**Given exercise:** Your task is to give the data again, exactly, with every line intact.

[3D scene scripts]
+ + + + + + +

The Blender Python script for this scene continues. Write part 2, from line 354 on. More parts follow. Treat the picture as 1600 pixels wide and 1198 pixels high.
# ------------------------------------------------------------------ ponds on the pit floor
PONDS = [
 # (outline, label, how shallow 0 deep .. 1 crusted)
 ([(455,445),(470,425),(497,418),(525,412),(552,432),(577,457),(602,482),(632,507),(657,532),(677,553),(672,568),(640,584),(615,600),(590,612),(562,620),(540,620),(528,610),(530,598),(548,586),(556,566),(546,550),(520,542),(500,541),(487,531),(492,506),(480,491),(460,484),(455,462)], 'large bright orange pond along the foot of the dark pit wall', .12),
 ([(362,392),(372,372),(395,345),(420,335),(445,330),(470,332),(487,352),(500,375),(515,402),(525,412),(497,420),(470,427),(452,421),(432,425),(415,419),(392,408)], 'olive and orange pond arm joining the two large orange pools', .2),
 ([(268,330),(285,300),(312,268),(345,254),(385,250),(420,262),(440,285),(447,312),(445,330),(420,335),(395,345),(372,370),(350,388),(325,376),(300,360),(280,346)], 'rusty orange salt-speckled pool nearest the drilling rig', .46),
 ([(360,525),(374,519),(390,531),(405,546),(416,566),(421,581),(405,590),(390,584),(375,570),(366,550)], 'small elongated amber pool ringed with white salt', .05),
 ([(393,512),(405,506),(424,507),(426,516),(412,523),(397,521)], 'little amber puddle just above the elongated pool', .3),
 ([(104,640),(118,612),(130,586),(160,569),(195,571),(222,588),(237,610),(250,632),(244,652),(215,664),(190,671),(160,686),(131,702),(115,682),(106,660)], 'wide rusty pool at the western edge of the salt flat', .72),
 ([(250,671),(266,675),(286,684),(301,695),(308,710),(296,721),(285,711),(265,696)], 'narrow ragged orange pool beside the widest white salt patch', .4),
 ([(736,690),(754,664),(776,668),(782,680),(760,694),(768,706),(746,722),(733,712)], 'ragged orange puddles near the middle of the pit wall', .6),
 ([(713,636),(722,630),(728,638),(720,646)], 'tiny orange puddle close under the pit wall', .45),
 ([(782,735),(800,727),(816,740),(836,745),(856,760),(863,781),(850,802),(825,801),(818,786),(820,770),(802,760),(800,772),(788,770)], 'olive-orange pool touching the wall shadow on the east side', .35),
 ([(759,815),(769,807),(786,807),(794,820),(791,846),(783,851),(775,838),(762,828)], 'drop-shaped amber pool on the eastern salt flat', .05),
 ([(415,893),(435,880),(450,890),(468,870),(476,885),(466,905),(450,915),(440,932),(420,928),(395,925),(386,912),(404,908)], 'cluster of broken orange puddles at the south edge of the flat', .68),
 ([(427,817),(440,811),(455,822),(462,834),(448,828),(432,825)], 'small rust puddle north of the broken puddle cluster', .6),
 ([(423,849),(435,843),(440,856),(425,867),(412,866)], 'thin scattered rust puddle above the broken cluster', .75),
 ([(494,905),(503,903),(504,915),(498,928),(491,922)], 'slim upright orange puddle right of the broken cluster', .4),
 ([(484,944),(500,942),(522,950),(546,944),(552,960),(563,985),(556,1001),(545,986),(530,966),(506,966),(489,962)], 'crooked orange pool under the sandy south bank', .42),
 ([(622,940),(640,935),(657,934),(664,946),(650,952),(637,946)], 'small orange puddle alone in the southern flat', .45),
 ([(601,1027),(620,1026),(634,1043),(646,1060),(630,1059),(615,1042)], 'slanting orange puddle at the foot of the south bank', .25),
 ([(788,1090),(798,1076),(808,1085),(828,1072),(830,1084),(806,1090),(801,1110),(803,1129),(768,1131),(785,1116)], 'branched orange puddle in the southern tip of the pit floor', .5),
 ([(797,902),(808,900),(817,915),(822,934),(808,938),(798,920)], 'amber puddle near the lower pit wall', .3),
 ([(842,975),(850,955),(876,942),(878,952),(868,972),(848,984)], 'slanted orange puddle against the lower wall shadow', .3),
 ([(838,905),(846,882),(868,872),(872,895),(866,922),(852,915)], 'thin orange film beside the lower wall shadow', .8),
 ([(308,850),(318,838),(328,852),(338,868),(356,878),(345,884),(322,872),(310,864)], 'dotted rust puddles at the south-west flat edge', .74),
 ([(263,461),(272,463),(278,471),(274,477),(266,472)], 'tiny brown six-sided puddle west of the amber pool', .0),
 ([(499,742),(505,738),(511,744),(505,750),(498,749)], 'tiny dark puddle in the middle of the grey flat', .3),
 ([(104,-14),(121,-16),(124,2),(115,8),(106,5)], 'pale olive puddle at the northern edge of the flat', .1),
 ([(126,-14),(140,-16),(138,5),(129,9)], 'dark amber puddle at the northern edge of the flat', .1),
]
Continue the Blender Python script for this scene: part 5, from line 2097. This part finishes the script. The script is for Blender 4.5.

+ + + + + + +

**Full solution:**
The Blender Python script for this scene continues. Write part 2, from line 354 on. More parts follow. Treat the picture as 1600 pixels wide and 1198 pixels high.
# ------------------------------------------------------------------ ponds on the pit floor
PONDS = [
 # (outline, label, how shallow 0 deep .. 1 crusted)
 ([(455,445),(470,425),(497,418),(525,412),(552,432),(577,457),(602,482),(632,507),(657,532),(677,553),(672,568),(640,584),(615,600),(590,612),(562,620),(540,620),(528,610),(530,598),(548,586),(556,566),(546,550),(520,542),(500,541),(487,531),(492,506),(480,491),(460,484),(455,462)], 'large bright orange pond along the foot of the dark pit wall', .12),
 ([(362,392),(372,372),(395,345),(420,335),(445,330),(470,332),(487,352),(500,375),(515,402),(525,412),(497,420),(470,427),(452,421),(432,425),(415,419),(392,408)], 'olive and orange pond arm joining the two large orange pools', .2),
 ([(268,330),(285,300),(312,268),(345,254),(385,250),(420,262),(440,285),(447,312),(445,330),(420,335),(395,345),(372,370),(350,388),(325,376),(300,360),(280,346)], 'rusty orange salt-speckled pool nearest the drilling rig', .46),
 ([(360,525),(374,519),(390,531),(405,546),(416,566),(421,581),(405,590),(390,584),(375,570),(366,550)], 'small elongated amber pool ringed with white salt', .05),
 ([(393,512),(405,506),(424,507),(426,516),(412,523),(397,521)], 'little amber puddle just above the elongated pool', .3),
 ([(104,640),(118,612),(130,586),(160,569),(195,571),(222,588),(237,610),(250,632),(244,652),(215,664),(190,671),(160,686),(131,702),(115,682),(106,660)], 'wide rusty pool at the western edge of the salt flat', .72),
 ([(250,671),(266,675),(286,684),(301,695),(308,710),(296,721),(285,711),(265,696)], 'narrow ragged orange pool beside the widest white salt patch', .4),
 ([(736,690),(754,664),(776,668),(782,680),(760,694),(768,706),(746,722),(733,712)], 'ragged orange puddles near the middle of the pit wall', .6),
 ([(713,636),(722,630),(728,638),(720,646)], 'tiny orange puddle close under the pit wall', .45),
 ([(782,735),(800,727),(816,740),(836,745),(856,760),(863,781),(850,802),(825,801),(818,786),(820,770),(802,760),(800,772),(788,770)], 'olive-orange pool touching the wall shadow on the east side', .35),
 ([(759,815),(769,807),(786,807),(794,820),(791,846),(783,851),(775,838),(762,828)], 'drop-shaped amber pool on the eastern salt flat', .05),
 ([(415,893),(435,880),(450,890),(468,870),(476,885),(466,905),(450,915),(440,932),(420,928),(395,925),(386,912),(404,908)], 'cluster of broken orange puddles at the south edge of the flat', .68),
 ([(427,817),(440,811),(455,822),(462,834),(448,828),(432,825)], 'small rust puddle north of the broken puddle cluster', .6),
 ([(423,849),(435,843),(440,856),(425,867),(412,866)], 'thin scattered rust puddle above the broken cluster', .75),
 ([(494,905),(503,903),(504,915),(498,928),(491,922)], 'slim upright orange puddle right of the broken cluster', .4),
 ([(484,944),(500,942),(522,950),(546,944),(552,960),(563,985),(556,1001),(545,986),(530,966),(506,966),(489,962)], 'crooked orange pool under the sandy south bank', .42),
 ([(622,940),(640,935),(657,934),(664,946),(650,952),(637,946)], 'small orange puddle alone in the southern flat', .45),
 ([(601,1027),(620,1026),(634,1043),(646,1060),(630,1059),(615,1042)], 'slanting orange puddle at the foot of the south bank', .25),
 ([(788,1090),(798,1076),(808,1085),(828,1072),(830,1084),(806,1090),(801,1110),(803,1129),(768,1131),(785,1116)], 'branched orange puddle in the southern tip of the pit floor', .5),
 ([(797,902),(808,900),(817,915),(822,934),(808,938),(798,920)], 'amber puddle near the lower pit wall', .3),
 ([(842,975),(850,955),(876,942),(878,952),(868,972),(848,984)], 'slanted orange puddle against the lower wall shadow', .3),
 ([(838,905),(846,882),(868,872),(872,895),(866,922),(852,915)], 'thin orange film beside the lower wall shadow', .8),
 ([(308,850),(318,838),(328,852),(338,868),(356,878),(345,884),(322,872),(310,864)], 'dotted rust puddles at the south-west flat edge', .74),
 ([(263,461),(272,463),(278,471),(274,477),(266,472)], 'tiny brown six-sided puddle west of the amber pool', .0),
 ([(499,742),(505,738),(511,744),(505,750),(498,749)], 'tiny dark puddle in the middle of the grey flat', .3),
 ([(104,-14),(121,-16),(124,2),(115,8),(106,5)], 'pale olive puddle at the northern edge of the flat', .1),
 ([(126,-14),(140,-16),(138,5),(129,9)], 'dark amber puddle at the northern edge of the flat', .1),
]
Continue the Blender Python script for this scene: part 5, from line 2097. This part finishes the script. The script is for Blender 4.5.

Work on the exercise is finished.